◆ Task to carry out: Exact reproduction is required for the lines bounded by the one containing "Write the USD" and the one containing "from pxr import", both bounds included. Print them without any pictures.

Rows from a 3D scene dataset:

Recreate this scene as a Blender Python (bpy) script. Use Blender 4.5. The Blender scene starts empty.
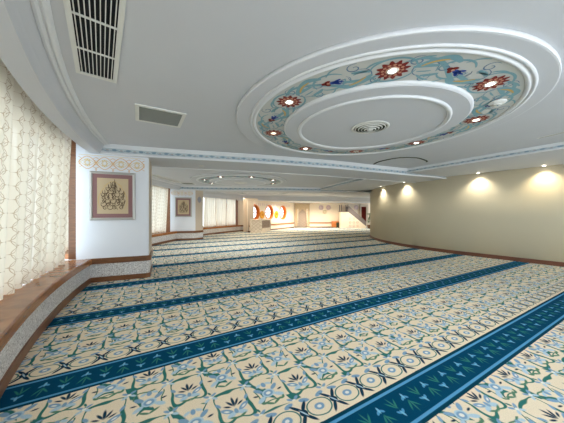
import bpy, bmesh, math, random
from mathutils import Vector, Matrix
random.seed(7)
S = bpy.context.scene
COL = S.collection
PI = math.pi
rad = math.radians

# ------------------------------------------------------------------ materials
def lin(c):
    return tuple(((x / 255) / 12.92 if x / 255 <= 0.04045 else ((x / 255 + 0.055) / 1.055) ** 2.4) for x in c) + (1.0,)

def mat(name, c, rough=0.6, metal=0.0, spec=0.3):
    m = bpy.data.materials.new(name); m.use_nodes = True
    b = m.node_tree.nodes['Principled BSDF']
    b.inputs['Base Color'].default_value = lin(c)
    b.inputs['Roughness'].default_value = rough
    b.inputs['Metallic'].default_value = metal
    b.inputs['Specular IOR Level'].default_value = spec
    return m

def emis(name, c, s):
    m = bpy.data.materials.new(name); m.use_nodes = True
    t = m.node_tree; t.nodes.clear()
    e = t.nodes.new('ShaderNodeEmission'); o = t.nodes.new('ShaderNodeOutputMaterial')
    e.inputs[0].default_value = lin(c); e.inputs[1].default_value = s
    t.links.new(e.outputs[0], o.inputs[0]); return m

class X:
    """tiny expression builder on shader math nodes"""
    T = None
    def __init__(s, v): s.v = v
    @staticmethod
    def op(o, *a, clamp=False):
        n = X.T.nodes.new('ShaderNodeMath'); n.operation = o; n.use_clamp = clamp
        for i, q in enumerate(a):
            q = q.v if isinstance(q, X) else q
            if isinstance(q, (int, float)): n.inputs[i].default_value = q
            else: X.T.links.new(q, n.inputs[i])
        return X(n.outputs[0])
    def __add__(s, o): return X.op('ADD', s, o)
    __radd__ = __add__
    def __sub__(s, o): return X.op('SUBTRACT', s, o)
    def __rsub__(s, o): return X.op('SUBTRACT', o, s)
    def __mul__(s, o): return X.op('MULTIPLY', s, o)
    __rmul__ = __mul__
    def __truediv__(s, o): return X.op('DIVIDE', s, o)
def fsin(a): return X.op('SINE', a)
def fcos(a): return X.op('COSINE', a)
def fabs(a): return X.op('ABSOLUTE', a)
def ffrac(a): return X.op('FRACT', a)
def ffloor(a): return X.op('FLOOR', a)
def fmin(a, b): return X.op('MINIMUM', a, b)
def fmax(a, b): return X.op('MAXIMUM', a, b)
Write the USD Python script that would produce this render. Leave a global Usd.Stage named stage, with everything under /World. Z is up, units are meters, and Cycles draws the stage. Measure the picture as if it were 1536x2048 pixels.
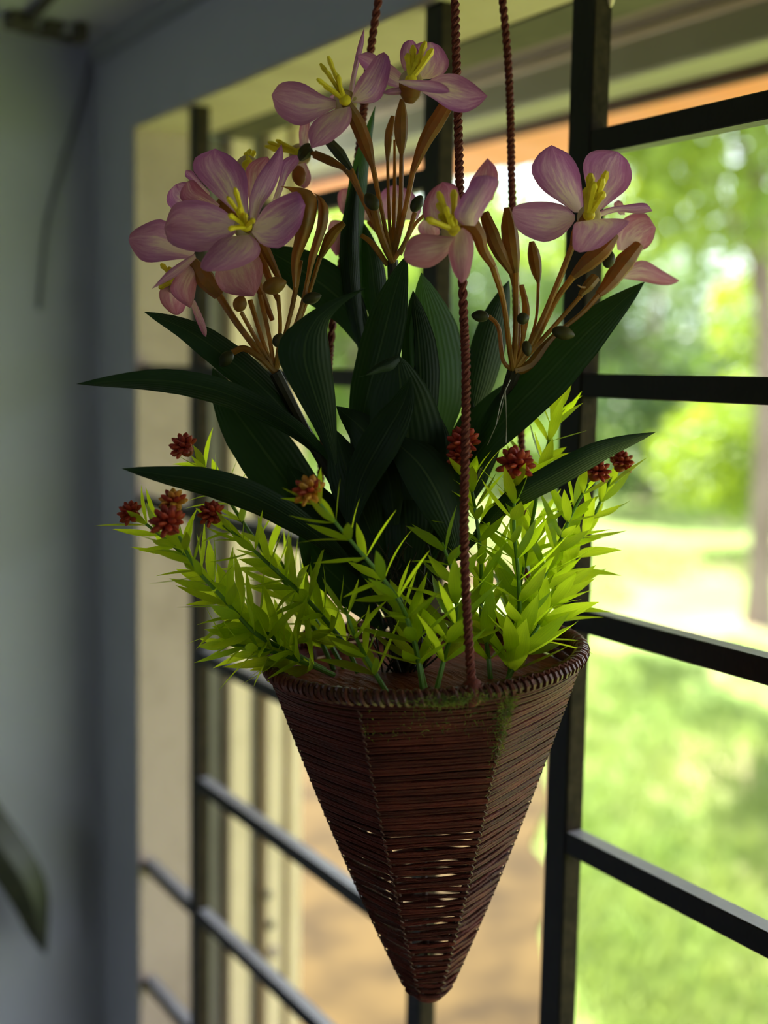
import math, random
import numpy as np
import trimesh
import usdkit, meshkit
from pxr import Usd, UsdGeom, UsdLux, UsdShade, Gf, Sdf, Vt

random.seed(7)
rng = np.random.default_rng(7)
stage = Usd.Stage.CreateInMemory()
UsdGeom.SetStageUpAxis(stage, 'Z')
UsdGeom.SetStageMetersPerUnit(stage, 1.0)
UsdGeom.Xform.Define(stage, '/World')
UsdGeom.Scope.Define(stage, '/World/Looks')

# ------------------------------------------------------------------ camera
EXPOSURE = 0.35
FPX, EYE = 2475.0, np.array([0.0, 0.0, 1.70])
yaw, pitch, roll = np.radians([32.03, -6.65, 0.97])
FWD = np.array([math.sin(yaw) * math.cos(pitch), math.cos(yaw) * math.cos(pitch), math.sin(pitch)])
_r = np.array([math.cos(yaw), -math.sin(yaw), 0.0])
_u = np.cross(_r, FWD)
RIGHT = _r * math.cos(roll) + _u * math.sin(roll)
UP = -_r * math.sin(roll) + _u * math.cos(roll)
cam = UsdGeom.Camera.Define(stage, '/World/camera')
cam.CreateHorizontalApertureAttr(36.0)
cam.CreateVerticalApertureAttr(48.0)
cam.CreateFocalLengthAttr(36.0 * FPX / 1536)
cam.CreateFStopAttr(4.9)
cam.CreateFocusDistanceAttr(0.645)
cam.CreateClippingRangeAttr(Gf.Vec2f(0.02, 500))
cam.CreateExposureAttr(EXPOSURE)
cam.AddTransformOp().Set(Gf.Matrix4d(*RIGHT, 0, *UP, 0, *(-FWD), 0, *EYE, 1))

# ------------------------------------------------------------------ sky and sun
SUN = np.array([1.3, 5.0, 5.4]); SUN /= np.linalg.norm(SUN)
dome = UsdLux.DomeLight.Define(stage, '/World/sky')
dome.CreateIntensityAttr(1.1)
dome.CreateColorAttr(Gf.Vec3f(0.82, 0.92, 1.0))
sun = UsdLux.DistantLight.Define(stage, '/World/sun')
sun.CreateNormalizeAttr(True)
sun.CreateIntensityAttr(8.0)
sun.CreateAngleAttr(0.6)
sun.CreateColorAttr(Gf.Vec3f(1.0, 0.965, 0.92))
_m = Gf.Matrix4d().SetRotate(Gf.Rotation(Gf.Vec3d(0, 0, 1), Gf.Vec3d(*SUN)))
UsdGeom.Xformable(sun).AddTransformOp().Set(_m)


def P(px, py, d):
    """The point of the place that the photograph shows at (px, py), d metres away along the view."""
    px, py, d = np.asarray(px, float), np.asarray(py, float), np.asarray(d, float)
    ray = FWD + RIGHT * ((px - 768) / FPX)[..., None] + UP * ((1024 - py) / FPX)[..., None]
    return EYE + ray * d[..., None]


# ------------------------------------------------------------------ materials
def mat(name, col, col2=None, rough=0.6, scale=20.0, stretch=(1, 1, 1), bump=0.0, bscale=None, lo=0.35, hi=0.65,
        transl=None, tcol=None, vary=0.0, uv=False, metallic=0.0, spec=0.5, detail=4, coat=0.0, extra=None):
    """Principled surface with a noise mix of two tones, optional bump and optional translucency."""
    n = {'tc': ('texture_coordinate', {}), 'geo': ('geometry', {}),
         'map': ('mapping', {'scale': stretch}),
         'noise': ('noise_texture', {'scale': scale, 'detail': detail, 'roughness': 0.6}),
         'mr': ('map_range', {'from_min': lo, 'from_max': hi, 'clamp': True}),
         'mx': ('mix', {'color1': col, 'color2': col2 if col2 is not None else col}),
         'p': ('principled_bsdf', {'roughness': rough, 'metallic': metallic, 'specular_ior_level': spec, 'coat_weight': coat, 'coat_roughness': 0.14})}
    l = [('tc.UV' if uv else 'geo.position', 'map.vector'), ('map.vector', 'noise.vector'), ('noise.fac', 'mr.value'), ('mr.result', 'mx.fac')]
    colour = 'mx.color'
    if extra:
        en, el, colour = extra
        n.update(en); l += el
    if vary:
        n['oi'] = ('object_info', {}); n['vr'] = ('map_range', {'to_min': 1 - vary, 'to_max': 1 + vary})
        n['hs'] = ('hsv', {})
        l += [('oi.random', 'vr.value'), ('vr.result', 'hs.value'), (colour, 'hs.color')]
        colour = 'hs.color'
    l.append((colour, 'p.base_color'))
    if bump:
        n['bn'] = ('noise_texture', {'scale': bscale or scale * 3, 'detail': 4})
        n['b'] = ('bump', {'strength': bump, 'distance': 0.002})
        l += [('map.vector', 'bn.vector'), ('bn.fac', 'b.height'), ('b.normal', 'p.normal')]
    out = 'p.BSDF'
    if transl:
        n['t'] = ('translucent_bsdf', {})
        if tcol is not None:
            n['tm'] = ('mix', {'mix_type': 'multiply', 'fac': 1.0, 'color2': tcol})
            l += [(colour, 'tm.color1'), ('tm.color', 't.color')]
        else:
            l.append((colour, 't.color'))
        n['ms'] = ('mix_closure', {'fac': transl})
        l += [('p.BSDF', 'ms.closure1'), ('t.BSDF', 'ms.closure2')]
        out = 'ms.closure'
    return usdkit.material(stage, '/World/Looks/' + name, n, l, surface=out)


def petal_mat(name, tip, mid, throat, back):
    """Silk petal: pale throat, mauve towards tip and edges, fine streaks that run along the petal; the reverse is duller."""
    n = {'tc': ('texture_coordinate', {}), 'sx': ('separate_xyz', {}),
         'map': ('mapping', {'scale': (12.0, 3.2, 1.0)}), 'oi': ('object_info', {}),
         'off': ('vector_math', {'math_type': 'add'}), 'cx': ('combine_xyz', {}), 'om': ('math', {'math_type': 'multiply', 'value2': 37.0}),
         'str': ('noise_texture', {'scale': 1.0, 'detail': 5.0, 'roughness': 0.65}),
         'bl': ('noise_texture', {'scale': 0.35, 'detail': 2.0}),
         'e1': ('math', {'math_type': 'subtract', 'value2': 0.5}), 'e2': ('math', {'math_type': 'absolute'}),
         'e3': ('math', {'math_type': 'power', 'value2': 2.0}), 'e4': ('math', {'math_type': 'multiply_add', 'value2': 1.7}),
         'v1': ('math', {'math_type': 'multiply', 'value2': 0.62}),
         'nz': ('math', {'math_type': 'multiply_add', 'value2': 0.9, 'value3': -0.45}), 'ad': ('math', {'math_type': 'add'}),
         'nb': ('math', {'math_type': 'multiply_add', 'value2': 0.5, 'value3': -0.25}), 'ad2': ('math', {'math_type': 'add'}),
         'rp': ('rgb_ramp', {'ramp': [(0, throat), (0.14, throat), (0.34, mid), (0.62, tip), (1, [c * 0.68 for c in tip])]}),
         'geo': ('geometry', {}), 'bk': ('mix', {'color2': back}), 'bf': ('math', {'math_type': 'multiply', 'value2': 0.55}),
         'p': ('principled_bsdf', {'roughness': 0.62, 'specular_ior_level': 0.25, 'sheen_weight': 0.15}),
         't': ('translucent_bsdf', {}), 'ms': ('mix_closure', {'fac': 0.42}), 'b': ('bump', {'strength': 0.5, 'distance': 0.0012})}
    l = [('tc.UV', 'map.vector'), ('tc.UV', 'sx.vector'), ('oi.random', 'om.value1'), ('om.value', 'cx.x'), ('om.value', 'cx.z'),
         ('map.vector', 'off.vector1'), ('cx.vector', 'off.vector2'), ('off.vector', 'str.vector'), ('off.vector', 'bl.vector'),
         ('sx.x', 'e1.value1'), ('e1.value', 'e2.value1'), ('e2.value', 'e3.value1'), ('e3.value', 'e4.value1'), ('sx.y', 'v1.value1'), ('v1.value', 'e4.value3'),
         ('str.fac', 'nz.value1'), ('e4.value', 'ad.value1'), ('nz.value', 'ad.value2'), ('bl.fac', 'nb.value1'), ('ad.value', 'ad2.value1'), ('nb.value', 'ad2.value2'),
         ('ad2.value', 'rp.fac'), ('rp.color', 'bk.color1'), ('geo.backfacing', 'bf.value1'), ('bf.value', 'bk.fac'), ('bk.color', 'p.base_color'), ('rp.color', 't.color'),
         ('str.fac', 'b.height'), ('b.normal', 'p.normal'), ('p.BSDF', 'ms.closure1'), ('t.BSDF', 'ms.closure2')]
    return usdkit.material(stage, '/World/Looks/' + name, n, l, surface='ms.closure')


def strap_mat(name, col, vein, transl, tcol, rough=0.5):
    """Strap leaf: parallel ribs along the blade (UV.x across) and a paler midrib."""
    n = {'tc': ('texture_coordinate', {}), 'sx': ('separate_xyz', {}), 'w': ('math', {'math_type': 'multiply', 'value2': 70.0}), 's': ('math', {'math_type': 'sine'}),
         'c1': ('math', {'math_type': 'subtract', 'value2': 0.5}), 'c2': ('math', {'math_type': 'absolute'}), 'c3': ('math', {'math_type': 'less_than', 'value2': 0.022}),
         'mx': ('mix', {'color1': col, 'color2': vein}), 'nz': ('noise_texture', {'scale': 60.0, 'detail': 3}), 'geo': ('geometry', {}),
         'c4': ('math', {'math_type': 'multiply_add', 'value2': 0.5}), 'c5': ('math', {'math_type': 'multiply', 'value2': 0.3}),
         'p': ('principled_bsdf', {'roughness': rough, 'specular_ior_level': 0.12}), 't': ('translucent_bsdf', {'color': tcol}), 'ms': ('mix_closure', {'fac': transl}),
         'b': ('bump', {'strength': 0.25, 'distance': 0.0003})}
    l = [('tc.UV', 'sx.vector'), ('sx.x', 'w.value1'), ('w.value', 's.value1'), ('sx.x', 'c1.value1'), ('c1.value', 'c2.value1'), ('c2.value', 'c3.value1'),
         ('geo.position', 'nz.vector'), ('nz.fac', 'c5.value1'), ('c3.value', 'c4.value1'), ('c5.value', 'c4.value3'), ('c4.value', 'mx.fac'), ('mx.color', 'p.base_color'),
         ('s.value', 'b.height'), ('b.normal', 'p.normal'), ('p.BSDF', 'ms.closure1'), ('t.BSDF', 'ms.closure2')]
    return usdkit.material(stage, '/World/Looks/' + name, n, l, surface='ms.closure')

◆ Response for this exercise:
Write the USD Python script that would produce this render. Leave a global Usd.Stage named stage, with everything under /World. Z is up, units are meters, and Cycles draws the stage. Measure the picture as if it were 1536x2048 pixels.
import math, random
import numpy as np
import trimesh
import usdkit, meshkit
from pxr import Usd, UsdGeom, UsdLux, UsdShade, Gf, Sdf, Vt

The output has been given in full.